Ci sono storie e luoghi che lasciano dietro di sé una scia di nostalgia talmente forte che nemmeno la più grande e ricca fantasia riesce a colmare. Eppure di questa fantasia si sono imbevuti gli scritti secolari di mistici sciiti duodecimani e di ismaeliti, di volta in volta aggiungendo qualche riga, nella speranza di aumentare la possibilità di trovare le coordinate che ci permettano di trasformare la storia e il luogo in qualche cosa di reale. Ci hanno provato anche i miniaturisti, i poeti, i bardi. Ma Kaf, il Monte Qaf, rimane lì, sospeso nel vuoto più profondo, agganciato a migliaia di righe di inchiostro nero, di piccole e intriganti miniature coloratissime in una sorta di iconografia mentale che proietta in dimensioni a noi occidentali poco consuete. Il Monte Qaf si erge da una catena montuosa immaginaria collocata a est, là dove sorgeva l’Eden, il Paradiso perduto. Anzi si potrebbe avanzare l’ipotesi che i due luoghi si identifichino, si sovrappongono. Questo però ce lo può confermare soltanto il Simurg, noto anche come Simurgh, Semuru o in persiano Senmurv, l’uccello avestico che vive sull’albero dei semi, l’Albero Tuba: «La distesa della Terra è il Suo desco, cui tutti possono accedere. A questo banchetto, l’amico e il nemico stanno uno accanto all’altro, e Dio apparecchia la tavola con tale abbondanza di beni che l’Uccello Simurgh, sul Monte Qaf, può trovarvi il suo cibo quotidiano». Ma il monte non si può raggiungere né via terra né via mare. Noi rimaniamo inevitabilmente al di qua. Decine e decine di spedizioni psichiche hanno tentato di approdare alle sue pendici ma non hanno mai avuto la grazia di guardare al di là, di scorgere le gigantesche vallate che si dilungano dalla sua cima, di assaporare la Luce, di vedere il Simurgh, il Grifone del Monte Qaf.
Sapere che c’è ci aiuta a non sprofondare nell’insensatezza, a non farsi consumare dalle nostre scienze umane, al contrario, ci faciliterà a ritrovare il cammino, o i cammini. Prima che le scoperte scientifiche moderne riducessero e rimpicciolissero il mondo, l’immensità dei tempi e degli spazi e la moltitudine dei mondi ci rivelavano saperi e immaginari che noi oggi possiamo ritrovare soltanto nei testi medioevali o in quelli dei mistici, di qualsiasi mistico che si affacci sulla porta delle montagne sacre.

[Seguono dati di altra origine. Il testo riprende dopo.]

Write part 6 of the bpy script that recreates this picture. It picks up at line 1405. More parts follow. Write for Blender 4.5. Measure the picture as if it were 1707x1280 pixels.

Qaf è la montagna cosmica, anzi psico-cosmica, un mandala direbbe Giuseppe Tucci, avvolge il mondo con il suo colore verde smeraldo e segna il limite tra il nostro mondo del divenire e il mondo del regno di Dio o degli Dèi. È un piano sopra a dove vivono i demoni, ma inferiore a dove abitano gli angeli superiori. Henry Corbin chiama questo piano, questo livello, il «mondo immaginale», così ben sviscerato nel suo testo più celebre, Corpo spirituale e Terra celeste. Dall’Iran mazdeo all’Iran sciita (Adelphi, 1986). E il color verde è sempre motivato dalla situazione intermedia tra il mondo delle cose corporali (contraddistinto dal colore nero o blu-nero) e il mondo delle Intelligenze separate (contraddistinto dal colore giallo, dall’oro delle icone).
In questo mondo il Monte Qaf è lì per indicarci il nostro bisogno di andare sempre e comunque “oltre”, il circumambulare attorno a questa impervia vetta ci apre prospettive inedite, come ha ben poetato Franco Battiato, trasformando l’immaginazione in note danzanti su righi musicali. Le decine e decine di stampe e miniature che raccontano il Monte Qaf sono di una ricchezza semantica e cromatica a dir poco indicibile, direbbe Giuliano Briganti volgendo lo sguardo al suo grande amore, la pittura fantastica e visionaria dell’Ottocento. Gli artisti hanno saputo dipingere cosa c’è al di là della montagna, i quaranta mondi, e ciascun mondo equivale a quaranta volte il nostro mondo. Ce lo ha raccontato anche il filosofo Qazi Sa id Qommi (1691) della scuola della città santa
di Qomm, “la ben custodita”.
Qaf è l’oriente, una delle ali dell’angelo Serafiele, dove sorge il sole, l’oriente delle luci, la terra spirituale. Per questo le chiese romaniche erano orientate rigorosamente verso l’est: là dove sorge la speranza.